Mais notre lecteur, car nous nous n'oublions pas qu'il s'agit d'un lecteur, se demande si ce Roi serait censé subvertir la condition humaine ? Il est évident que cela n'est pas possible, l'humain est veule, narcissique, transforme le chagrin, la consolation, l'amour, la solidarité en valeur marchande, n'a de cesse que de toujours éliminer ses concurrents, et toute religion est fausse, car n'existe que la violence et la peur.


Mais il regarde cet âne. Un âne jeune, pas forcément plus docile. Maintenant qu'il a compris pourquoi ce n'était pas un cheval et ça le touche, ça lui parle, que ce ne soit pas un cheval.
On en a tant vus, de ces chevaux des conquérants victorieux, qui d'abord nous volent, ensuite nous divisent et enfin nous revendent. Ils nous déçoivent encore plus qu'ils nous avaient enjoués.
Ensuite, il le regarde lui, monter, tranquillement vers le temple. Avec cette foule de gens normaux, qui n'ont plus peur de clamer leur espérance, mais aussi leur joie d'apprendre qu'ils n'étaient pas cette humanité veule et meurtrière qu'on voulait leur faire croire qu'ils étaient, pour les pousser à se soumettre .
Certains regardent cette caravane et envoie des quolibets « Que peut -il sortir de bon de la Galilée ? »


Et en ce jour des Rameaux, la question est « que peut-il sortir de bon de l'humanité ? » .


Telle est la question que notre lecteur de Marc ne se pose plus. Il a choisi d'être cette humanité là, celle qui acclame celui qui est juste et victorieux, et les deux mots sont nécessairement liés l'un à l'autre.
La victoire sans justice n'apporte que le malheur, et la justice sans victoire n'apporte que de la déprime.

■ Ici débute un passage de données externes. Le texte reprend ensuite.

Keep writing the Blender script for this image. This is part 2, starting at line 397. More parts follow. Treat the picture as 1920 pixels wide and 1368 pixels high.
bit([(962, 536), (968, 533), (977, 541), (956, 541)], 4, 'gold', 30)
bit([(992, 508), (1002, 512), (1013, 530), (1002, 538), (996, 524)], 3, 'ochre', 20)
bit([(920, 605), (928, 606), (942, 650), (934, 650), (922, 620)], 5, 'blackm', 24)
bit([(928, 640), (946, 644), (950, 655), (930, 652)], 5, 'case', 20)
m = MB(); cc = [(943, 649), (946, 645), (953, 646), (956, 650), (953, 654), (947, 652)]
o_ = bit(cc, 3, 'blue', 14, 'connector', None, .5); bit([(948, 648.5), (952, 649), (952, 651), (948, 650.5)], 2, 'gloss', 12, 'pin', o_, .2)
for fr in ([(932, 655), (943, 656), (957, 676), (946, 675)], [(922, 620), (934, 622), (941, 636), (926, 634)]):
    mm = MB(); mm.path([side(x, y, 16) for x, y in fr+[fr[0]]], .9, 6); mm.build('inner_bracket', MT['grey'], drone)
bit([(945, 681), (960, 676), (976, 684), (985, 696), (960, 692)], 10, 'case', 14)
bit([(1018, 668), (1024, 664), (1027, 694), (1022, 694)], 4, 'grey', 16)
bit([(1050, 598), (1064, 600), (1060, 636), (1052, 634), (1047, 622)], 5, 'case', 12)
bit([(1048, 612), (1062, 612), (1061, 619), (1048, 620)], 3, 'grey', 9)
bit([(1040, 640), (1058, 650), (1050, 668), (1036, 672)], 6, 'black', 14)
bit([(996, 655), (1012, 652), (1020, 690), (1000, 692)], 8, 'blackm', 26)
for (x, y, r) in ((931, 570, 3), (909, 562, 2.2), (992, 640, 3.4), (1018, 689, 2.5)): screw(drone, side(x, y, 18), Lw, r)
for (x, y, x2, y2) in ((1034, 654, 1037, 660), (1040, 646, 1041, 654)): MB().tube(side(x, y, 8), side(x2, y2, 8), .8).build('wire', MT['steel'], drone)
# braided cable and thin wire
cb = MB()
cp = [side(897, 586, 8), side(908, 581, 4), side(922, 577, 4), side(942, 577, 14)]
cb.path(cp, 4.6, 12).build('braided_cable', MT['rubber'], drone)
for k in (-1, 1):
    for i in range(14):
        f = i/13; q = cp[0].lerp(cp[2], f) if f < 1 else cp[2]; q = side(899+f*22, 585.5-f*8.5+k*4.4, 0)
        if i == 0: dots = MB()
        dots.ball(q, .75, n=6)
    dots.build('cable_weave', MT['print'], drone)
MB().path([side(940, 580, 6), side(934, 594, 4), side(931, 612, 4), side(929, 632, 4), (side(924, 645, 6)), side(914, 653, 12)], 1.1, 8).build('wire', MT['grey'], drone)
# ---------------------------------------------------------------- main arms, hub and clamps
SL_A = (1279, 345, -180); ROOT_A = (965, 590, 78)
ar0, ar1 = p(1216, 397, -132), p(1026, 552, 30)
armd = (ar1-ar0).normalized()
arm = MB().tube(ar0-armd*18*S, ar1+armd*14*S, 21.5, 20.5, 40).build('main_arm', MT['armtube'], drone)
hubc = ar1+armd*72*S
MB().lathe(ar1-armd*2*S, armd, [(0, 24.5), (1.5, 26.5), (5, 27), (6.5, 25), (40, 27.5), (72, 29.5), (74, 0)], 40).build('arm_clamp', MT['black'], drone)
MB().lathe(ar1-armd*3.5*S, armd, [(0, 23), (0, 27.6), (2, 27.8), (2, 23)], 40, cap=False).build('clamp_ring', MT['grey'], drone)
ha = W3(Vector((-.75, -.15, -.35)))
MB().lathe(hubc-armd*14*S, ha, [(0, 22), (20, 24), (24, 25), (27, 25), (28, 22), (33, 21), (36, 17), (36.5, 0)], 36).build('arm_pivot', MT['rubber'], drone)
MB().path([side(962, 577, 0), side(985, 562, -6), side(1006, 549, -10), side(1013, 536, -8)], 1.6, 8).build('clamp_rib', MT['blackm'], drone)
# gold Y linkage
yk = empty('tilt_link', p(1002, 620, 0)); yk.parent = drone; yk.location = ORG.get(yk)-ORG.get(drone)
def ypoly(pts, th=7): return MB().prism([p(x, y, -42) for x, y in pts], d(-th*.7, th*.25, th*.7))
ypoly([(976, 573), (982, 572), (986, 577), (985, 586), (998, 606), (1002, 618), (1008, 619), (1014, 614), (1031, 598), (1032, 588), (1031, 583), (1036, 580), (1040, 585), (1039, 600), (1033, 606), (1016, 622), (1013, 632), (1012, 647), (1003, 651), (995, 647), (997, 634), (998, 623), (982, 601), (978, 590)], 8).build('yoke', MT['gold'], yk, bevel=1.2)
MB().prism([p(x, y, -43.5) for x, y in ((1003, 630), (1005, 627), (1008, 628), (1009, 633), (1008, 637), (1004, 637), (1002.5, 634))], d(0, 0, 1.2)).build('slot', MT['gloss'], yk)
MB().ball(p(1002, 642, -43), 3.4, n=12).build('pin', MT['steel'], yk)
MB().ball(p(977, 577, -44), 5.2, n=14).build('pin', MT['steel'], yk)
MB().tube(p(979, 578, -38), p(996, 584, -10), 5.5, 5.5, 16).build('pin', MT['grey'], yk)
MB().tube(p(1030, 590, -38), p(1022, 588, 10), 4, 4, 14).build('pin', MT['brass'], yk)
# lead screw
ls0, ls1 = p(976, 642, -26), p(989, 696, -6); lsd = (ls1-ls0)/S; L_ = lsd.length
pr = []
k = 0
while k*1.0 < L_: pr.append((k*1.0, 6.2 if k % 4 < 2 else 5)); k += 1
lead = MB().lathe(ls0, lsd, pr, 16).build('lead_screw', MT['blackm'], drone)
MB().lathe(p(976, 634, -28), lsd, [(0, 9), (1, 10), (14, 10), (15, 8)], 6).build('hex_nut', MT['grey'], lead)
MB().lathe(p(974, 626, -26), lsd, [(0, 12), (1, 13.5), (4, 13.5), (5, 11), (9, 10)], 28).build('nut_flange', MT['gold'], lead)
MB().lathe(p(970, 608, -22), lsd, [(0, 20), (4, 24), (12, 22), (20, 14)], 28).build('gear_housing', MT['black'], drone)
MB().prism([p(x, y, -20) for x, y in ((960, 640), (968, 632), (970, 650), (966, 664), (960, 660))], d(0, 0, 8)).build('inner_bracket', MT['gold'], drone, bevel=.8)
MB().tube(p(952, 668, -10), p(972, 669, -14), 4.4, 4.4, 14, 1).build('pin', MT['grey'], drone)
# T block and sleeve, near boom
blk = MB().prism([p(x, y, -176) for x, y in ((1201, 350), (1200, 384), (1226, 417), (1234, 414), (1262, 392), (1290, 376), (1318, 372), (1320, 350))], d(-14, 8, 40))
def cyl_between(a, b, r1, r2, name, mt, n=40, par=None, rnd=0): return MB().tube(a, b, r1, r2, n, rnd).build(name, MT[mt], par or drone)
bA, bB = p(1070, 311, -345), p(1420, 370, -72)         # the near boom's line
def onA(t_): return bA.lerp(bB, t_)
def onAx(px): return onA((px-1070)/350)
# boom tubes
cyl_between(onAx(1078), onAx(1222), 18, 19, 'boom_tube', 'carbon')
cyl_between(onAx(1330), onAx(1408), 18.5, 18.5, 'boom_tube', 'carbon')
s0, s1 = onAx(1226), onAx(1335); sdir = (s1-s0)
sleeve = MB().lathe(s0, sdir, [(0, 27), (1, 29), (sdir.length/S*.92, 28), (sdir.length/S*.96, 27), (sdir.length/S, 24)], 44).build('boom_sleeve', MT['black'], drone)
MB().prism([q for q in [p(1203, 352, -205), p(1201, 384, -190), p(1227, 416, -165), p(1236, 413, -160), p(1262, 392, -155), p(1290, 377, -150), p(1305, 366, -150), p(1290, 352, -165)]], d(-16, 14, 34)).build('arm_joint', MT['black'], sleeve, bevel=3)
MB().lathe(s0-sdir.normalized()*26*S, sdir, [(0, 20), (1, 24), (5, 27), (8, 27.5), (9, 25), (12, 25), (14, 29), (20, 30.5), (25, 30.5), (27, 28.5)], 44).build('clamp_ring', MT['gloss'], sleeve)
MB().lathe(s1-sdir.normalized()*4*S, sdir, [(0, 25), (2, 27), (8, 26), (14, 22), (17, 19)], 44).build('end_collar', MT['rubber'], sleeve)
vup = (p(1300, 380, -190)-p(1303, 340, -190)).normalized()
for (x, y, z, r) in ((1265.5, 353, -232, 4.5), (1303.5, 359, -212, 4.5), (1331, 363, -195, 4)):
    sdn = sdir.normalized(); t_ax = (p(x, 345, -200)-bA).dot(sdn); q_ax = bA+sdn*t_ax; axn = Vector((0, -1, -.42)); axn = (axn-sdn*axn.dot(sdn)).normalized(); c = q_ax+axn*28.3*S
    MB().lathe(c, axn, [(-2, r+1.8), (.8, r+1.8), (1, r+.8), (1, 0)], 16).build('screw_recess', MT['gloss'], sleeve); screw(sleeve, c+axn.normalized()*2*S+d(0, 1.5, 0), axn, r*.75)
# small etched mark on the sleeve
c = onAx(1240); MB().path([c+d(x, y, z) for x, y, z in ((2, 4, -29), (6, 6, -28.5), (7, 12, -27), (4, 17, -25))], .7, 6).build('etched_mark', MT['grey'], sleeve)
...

Il a choisi de faire partie de cette humanité là, celle de Celui qui humblement déclare la fin de la guerre.
Et même s'il sait que Jésus, arrivant comme cela, à Jérusalem, se met en danger, il sait et nous savons déjà qu'il est temps de ne plus réprimer ce désir d'espérance que nous avons.


Le jour des Rameaux est la fête de l'espérance, et cette espérance se réalise quand nous l'exprimons. AMEN.